Friday, January 1, 2016

A New Year's Homily

There is an expression, "What's in a name?"  The answer is, "Plenty!"  A name represents the person.  If someone makes fun of your name, you feel bad because you feel that you are being disrespected. 

The gospel (Luke 2: 16-21) ends with Jesus being circumcised eight days after his birth and being given his name.  It's the Greek version of a common Jewish name, Joshua, which means "God saves."  
Our second reading (Galatians 4: 4-7), says that we are adopted by God.  An adopted child receives a new name that indicates a new relationship.  As children of God we can now call God by a new name as well--"Father" or "Abba."  
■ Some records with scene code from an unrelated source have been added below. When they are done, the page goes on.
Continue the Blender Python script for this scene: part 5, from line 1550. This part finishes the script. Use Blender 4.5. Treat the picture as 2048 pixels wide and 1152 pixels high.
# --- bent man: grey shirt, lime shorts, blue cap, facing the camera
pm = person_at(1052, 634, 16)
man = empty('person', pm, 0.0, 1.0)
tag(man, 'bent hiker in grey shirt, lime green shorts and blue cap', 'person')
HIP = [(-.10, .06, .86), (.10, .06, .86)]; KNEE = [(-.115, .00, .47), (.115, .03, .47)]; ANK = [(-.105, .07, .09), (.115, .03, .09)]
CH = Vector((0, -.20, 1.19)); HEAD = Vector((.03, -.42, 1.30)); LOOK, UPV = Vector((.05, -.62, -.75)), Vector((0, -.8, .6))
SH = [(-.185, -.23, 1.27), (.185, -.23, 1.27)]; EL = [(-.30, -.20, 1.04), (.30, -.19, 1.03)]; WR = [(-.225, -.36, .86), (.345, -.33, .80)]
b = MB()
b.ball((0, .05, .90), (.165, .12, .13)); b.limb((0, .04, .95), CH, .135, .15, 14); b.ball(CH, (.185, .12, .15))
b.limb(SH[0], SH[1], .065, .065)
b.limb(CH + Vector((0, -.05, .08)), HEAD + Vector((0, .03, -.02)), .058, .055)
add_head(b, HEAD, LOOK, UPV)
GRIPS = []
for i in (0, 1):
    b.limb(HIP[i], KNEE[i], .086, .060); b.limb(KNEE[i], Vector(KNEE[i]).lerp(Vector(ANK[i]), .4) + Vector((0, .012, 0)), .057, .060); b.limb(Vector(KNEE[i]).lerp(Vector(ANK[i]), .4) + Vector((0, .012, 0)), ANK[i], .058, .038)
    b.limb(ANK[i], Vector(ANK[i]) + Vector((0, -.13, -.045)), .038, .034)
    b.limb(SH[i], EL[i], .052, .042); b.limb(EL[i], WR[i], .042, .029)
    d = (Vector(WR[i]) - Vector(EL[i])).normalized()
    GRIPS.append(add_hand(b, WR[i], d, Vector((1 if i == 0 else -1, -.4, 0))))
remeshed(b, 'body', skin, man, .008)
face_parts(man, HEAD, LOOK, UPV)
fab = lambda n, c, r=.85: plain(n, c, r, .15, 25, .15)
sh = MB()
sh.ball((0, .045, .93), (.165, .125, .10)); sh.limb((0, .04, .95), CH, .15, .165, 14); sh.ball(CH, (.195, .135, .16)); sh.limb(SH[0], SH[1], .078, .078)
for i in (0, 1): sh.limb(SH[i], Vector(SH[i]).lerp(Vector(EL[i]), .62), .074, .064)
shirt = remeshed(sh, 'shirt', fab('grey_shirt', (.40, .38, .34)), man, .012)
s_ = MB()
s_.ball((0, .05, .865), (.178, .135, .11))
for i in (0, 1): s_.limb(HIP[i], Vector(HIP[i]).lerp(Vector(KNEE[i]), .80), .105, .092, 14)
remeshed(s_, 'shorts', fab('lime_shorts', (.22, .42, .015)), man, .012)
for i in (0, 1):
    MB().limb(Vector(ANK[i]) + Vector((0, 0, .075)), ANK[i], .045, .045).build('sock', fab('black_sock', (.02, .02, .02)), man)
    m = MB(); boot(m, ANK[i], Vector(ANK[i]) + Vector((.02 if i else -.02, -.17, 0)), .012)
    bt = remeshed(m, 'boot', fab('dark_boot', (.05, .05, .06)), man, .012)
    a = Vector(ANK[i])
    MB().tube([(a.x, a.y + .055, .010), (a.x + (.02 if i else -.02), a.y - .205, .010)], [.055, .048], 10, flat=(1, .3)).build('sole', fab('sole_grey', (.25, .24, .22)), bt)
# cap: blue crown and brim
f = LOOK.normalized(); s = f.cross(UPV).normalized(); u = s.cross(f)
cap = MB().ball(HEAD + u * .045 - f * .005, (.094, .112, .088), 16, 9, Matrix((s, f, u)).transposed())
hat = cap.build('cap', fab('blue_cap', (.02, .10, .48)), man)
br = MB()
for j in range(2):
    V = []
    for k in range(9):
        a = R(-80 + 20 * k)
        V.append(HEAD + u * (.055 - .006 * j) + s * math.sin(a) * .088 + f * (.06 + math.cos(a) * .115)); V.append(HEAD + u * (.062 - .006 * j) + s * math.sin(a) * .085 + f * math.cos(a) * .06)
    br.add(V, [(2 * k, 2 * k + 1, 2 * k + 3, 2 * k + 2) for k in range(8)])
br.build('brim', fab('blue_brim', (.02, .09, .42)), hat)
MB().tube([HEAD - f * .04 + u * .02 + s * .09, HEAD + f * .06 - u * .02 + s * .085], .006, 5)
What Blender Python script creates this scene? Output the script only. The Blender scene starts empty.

In our first reading (Numbers 6: 22-27) God tells Moses to invoke his name upon the Israelites.  Moses does so in a strange way.  He declares: "The Lord bless you and keep you! The Lord let his face shine upon you, and be gracious to you! The Lord look upon you kindly and give you peace!"  Notice, he doesn't actually use a name; rather he invokes God's action.  God is true to his name. His activity flows from the person this name represents--Love.  For "God is Love," as John wrote in his First Letter.

Jesus lives up to his name, "God saves." He lived, suffered, died, and rose, and in that way saved the world.  Mary lived up to her name, the title under which we honor her today--"Mother of God."  She opened her heart to receive God's Word who then took flesh in her and was born.  

We are called to live up to the name which represents our deepest identity--child of God and Christian.  How?  It begins as it did for Mary who, as the gospel tells us, "kept all these things, reflecting on them in her heart."  We open our hearts to the mysteries of God's will and Word and in that way we live as God's Christian children.  The world desperately needs us to do so.

Last night many people around the world celebrated.  In some cases people celebrated as though there would be "no tomorrow" in which to deal with the effects of their overdoing it. In many cases people celebrated, happy that the past year with its tragedies was over, and hopeful that the new year would be different.

Christians, as popes from St. John Paul II to Pope Francis have said, are called to be people of hope.  We are not to give in to cynicism or pessimism or despair. Our hope is active, not passive.  One can passively hope that there will be good weather for travel, but there is nothing one can do to realize that hope.  Students who hope they do well on an exam are called to active hope--to work and study in a way that their hopes will be realized.  I can hope that this new year will be better, that justice and peace will grow in the world, and this hope is not an idle or passive hope.  It's quite active.  As the song goes, "Let there be peace on earth, and let it begin with me."

Today is the 49th annual World Day of Peace. For the occasion, Pope Francis has written a message entitled, "Overcome Indifference and Win Peace."  He began the message with these words: "God is not indifferent!  God cares about humanity!  God does not abandon us!  [emphasis in the original]  What we have just celebrated shows this.  God so loved humanity that the Son of God took flesh, shared in our humanity with its sufferings and death, and overcame them by his resurrection.  Now we are called to cooperate with God who is not indifferent to the world but cares deeply about each individual person. 


With hearts like Mary, open to the action of the Holy Spirit, we overcome indifference, cynical apathy, and the hopelessness that paralyzes us.  Then we can live up to our name and truly be who we have become through baptism--children of God, Christians.